Intervention de Nicolas Ferrier

Réunion du lundi 27 mai 2019 à 17h00
Commission d'enquête sur la situation et les pratiques de la grande distribution et de ses groupements dans leurs relations commerciales avec les fournisseurs

Nicolas Ferrier, professeur agrégé des facultés de droit, professeur à l'université de Montpellier :

Monsieur le rapporteur, mesdames, messieurs les députés, je vous remercie de m'auditionner aujourd'hui. Il m'a été demandé de présenter rapidement l'état du droit positif sur ces relations entre grande distribution et fournisseurs. Ces relations relèvent d'un cadre juridique conséquent et varié.

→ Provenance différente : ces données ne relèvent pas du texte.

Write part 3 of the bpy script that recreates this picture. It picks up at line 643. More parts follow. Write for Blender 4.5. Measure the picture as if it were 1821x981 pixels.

Nous pouvons partir du droit commun des contrats, du code civil rénové en 2016, dont quelques dispositions pourraient intéresser les relations entre la grande distribution et les fournisseurs, en particulier la violence économique consacrée dans le code civil et le « déséquilibre significatif ». En réalité, ces dispositions présentent un intérêt relativement faible par rapport à celles du code de commerce, surtout depuis sa rénovation, car elles sont certainement plus accueillantes pour des griefs équivalents. Je pense, à vrai dire, que les ressources principales se trouvent dans le code de commerce.

Je pense, bien entendu, à ce fameux droit des pratiques restrictives et de la transparence tarifaire, qui a été élaboré afin de lutter contre les abus de la grande distribution, même si son champ d'application est beaucoup plus large. Ce droit a été récemment refondu, avec un encadrement de la négociation, du contenu du contrat, et un contrôle des pratiques une fois le contrat en place. Les nouvelles dispositions se veulent plus lisibles, plus simples. Elles sont aussi plus larges pour certains d'entre elles, notamment sur la question du déséquilibre significatif, où le texte a été ouvert par rapport à sa version antérieure. De manière plus précise, la période précontractuelle est beaucoup mieux encadrée : certains abus sont spécifiquement visés dès la négociation et non plus au stade de l'exécution du contrat.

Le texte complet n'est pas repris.